■ MATERIAL ■

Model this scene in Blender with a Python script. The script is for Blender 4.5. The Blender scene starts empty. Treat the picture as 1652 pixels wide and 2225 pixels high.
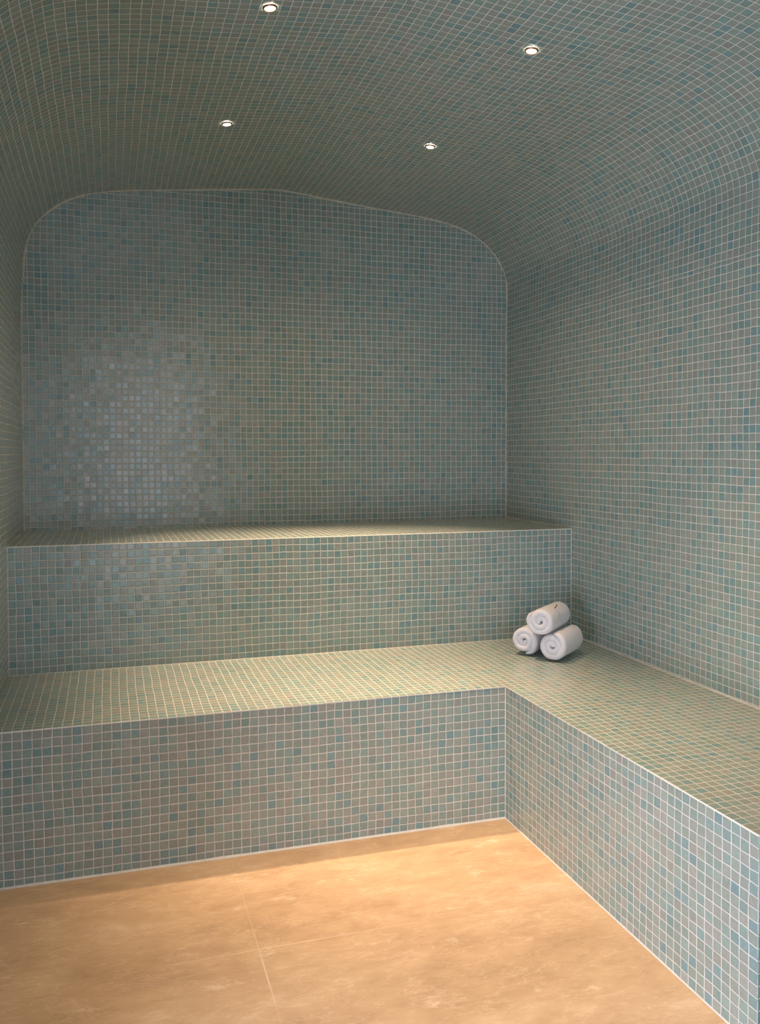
import bpy, bmesh, math, random
from mathutils import Vector, Matrix, noise
random.seed(7)
S = 0.025                      # one mosaic module = 25 mm; all lengths below are in modules
C = bpy.context.scene.collection
W, D1, D2, B = 83.0, 23.805, 23.102, 23.22
H1, H2 = 16.60, 33.58
YU = -D2                       # front edge of the upper bench
YL = -(D1 + D2)                # front edge of the lower bench
XC = W - B                     # front edge of the right-hand run
YE = YL - 43.0                 # end of the right-hand run
YF = YE - 0.4                  # front wall plane (behind the frame)
RV = 17.0 / H1

# ---------------------------------------------------------------- helpers
def link(name, me, mats, parent=None):
    o = bpy.data.objects.new(name, me)
    C.objects.link(o)
    for m in mats: me.materials.append(m)
    if parent: o.parent = parent
    return o

def tag(o, label=None, cat=None, group=None, kind=None):
    for k, v in (('label', label), ('category', cat), ('group', group), ('kind', kind)):
        if v: o[k] = v
    return o

def empty(name, loc=(0, 0, 0)):
    o = bpy.data.objects.new(name, None)
    C.objects.link(o); o.location = [c * S for c in loc]
    o.empty_display_size = 0.05
    return o

class MB:
    """collects faces given in module units with explicit uv and material index"""
    def __init__(s, org=(0, 0, 0)):
        s.v, s.f, s.uv, s.mi, s.sm = [], [], [], [], []
        s.org = org
    def face(s, pts, uvs=None, mi=0, smooth=False):
        n = len(s.v)
        s.v += [tuple((p[i] - s.org[i]) * S for i in range(3)) for p in pts]
        s.f.append(list(range(n, n + len(pts))))
        s.uv += list(uvs) if uvs else [(p[0], p[1]) for p in pts]
        s.mi.append(mi); s.sm.append(smooth)
    def box(s, a, b, mi=0, uvf=None, uvt=None, uvs=None):
        """box a..b; uvf(p) for Y faces, uvs(p) for X faces, uvt(p) for Z faces"""
        (x0, y0, z0), (x1, y1, z1) = a, b
        fy = uvf or (lambda p: (p[0], p[2])); fx = uvs or (lambda p: (p[1], p[2])); fz = uvt or (lambda p: (p[0], p[1]))
        for q, g in (([(x0, y0, z0), (x1, y0, z0), (x1, y0, z1), (x0, y0, z1)], fy),
                     ([(x1, y1, z0), (x0, y1, z0), (x0, y1, z1), (x1, y1, z1)], fy),
                     ([(x0, y1, z0), (x0, y0, z0), (x0, y0, z1), (x0, y1, z1)], fx),
                     ([(x1, y0, z0), (x1, y1, z0), (x1, y1, z1), (x1, y0, z1)], fx),
                     ([(x0, y0, z1), (x1, y0, z1), (x1, y1, z1), (x0, y1, z1)], fz),
                     ([(x0, y1, z0), (x1, y1, z0), (x1, y0, z0), (x0, y0, z0)], fz)):
            s.face(q, [g(p) for p in q], mi)
    def build(s, name, mats, parent=None, weld=False):
        me = bpy.data.meshes.new(name)
        me.from_pydata(s.v, [], s.f)
        l = me.uv_layers.new(name='UVMap')
        for i, u in enumerate(s.uv): l.data[i].uv = u
        for i, p in enumerate(me.polygons):
            p.material_index = s.mi[i]; p.use_smooth = s.sm[i]
        if weld:
            bm = bmesh.new(); bm.from_mesh(me)
            bmesh.ops.remove_doubles(bm, verts=bm.verts, dist=1e-5)
            bm.to_mesh(me); bm.free()
        me.update()
        return link(name, me, mats, parent)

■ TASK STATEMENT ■
Without including any pictures, print all of the material exactly as given.

■ WRITTEN SOLUTION ■
Model this scene in Blender with a Python script. The script is for Blender 4.5. The Blender scene starts empty. Treat the picture as 1652 pixels wide and 2225 pixels high.
import bpy, bmesh, math, random
from mathutils import Vector, Matrix, noise
random.seed(7)
S = 0.025                      # one mosaic module = 25 mm; all lengths below are in modules
C = bpy.context.scene.collection
W, D1, D2, B = 83.0, 23.805, 23.102, 23.22
H1, H2 = 16.60, 33.58
YU = -D2                       # front edge of the upper bench
YL = -(D1 + D2)                # front edge of the lower bench
XC = W - B                     # front edge of the right-hand run
YE = YL - 43.0                 # end of the right-hand run
YF = YE - 0.4                  # front wall plane (behind the frame)
RV = 17.0 / H1

# ---------------------------------------------------------------- helpers
def link(name, me, mats, parent=None):
    o = bpy.data.objects.new(name, me)
    C.objects.link(o)
    for m in mats: me.materials.append(m)
    if parent: o.parent = parent
    return o

def tag(o, label=None, cat=None, group=None, kind=None):
    for k, v in (('label', label), ('category', cat), ('group', group), ('kind', kind)):
        if v: o[k] = v
    return o

def empty(name, loc=(0, 0, 0)):
    o = bpy.data.objects.new(name, None)
    C.objects.link(o); o.location = [c * S for c in loc]
    o.empty_display_size = 0.05
    return o

class MB:
    """collects faces given in module units with explicit uv and material index"""
    def __init__(s, org=(0, 0, 0)):
        s.v, s.f, s.uv, s.mi, s.sm = [], [], [], [], []
        s.org = org
    def face(s, pts, uvs=None, mi=0, smooth=False):
        n = len(s.v)
        s.v += [tuple((p[i] - s.org[i]) * S for i in range(3)) for p in pts]
        s.f.append(list(range(n, n + len(pts))))
        s.uv += list(uvs) if uvs else [(p[0], p[1]) for p in pts]
        s.mi.append(mi); s.sm.append(smooth)
    def box(s, a, b, mi=0, uvf=None, uvt=None, uvs=None):
        """box a..b; uvf(p) for Y faces, uvs(p) for X faces, uvt(p) for Z faces"""
        (x0, y0, z0), (x1, y1, z1) = a, b
        fy = uvf or (lambda p: (p[0], p[2])); fx = uvs or (lambda p: (p[1], p[2])); fz = uvt or (lambda p: (p[0], p[1]))
        for q, g in (([(x0, y0, z0), (x1, y0, z0), (x1, y0, z1), (x0, y0, z1)], fy),
                     ([(x1, y1, z0), (x0, y1, z0), (x0, y1, z1), (x1, y1, z1)], fy),
                     ([(x0, y1, z0), (x0, y0, z0), (x0, y0, z1), (x0, y1, z1)], fx),
                     ([(x1, y0, z0), (x1, y1, z0), (x1, y1, z1), (x1, y0, z1)], fx),
                     ([(x0, y0, z1), (x1, y0, z1), (x1, y1, z1), (x0, y1, z1)], fz),
                     ([(x0, y1, z0), (x1, y1, z0), (x1, y0, z0), (x0, y0, z0)], fz)):
            s.face(q, [g(p) for p in q], mi)
    def build(s, name, mats, parent=None, weld=False):
        me = bpy.data.meshes.new(name)
        me.from_pydata(s.v, [], s.f)
        l = me.uv_layers.new(name='UVMap')
        for i, u in enumerate(s.uv): l.data[i].uv = u
        for i, p in enumerate(me.polygons):
            p.material_index = s.mi[i]; p.use_smooth = s.sm[i]
        if weld:
            bm = bmesh.new(); bm.from_mesh(me)
            bmesh.ops.remove_doubles(bm, verts=bm.verts, dist=1e-5)
            bm.to_mesh(me); bm.free()
        me.update()
        return link(name, me, mats, parent)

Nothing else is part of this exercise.